The value of payments that occur on smart home devices is expected to exceed $164bn in 2025, rising sharply from the expected $22bn in 2020, according to a report from Juniper Research.
This surge in value will be driven by the growing use of smart speakers that support e-commerce.
One development fostering this rise in smart home payments will be the use of smart displays that will enable users to see the products before they confirm purchases. To enable this, however, voice assistant vendors need to ensure checkout processes are seamless between smart speakers and smart displays.
These findings are part of Juniper Research’s “Smart Home Payments: Segment Analysis, Use Cases & Market Forecasts 2020-2025.”
A key point of the report is that payment-enabled smart home devices need to combine their services with digital wallets, such as Google Pay or PayPal, to ensure their success. The company claims there could be more than 2.7 billion smart home devices in use by 2025.

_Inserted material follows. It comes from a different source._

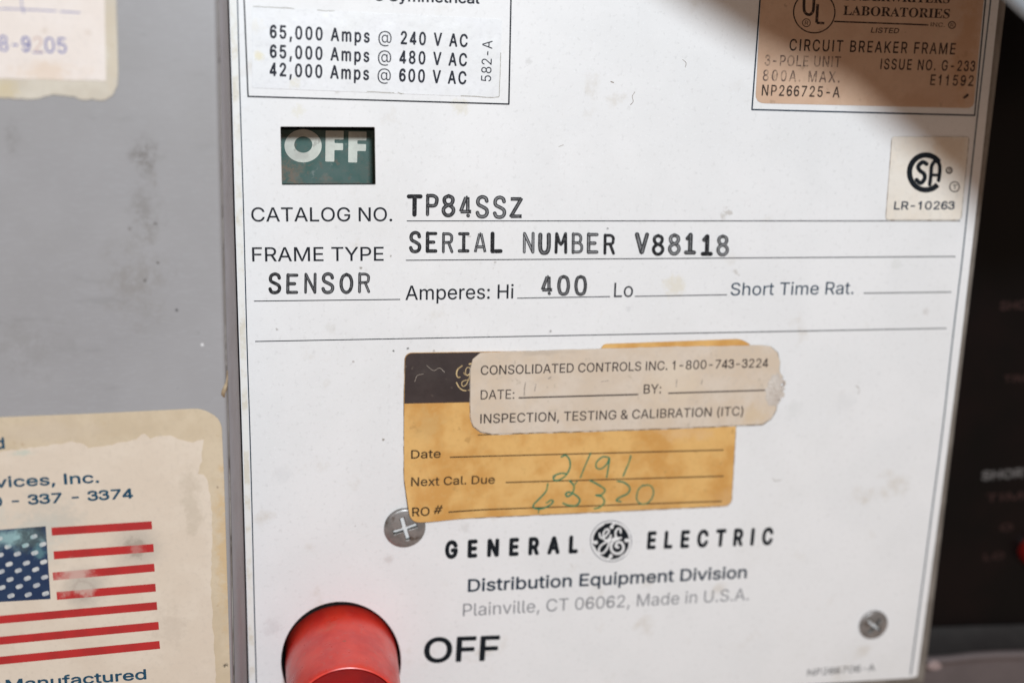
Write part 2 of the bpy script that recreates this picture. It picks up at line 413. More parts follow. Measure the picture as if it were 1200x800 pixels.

What might come as a surprise, is that TV payments are likely to be a major portion of smart home payments. The research claims they will account for more than 20% of total transaction values in 2025.
Research co-author Nick Maynard said, ‘Smart home device vendors must prioritise payments acceptance by merchants; making the integration of digital wallets a top priority for smart home vendors. This integration will enable smart home vendors to deliver a compelling and familiar user experience, whilst also ensuring the security required for success.’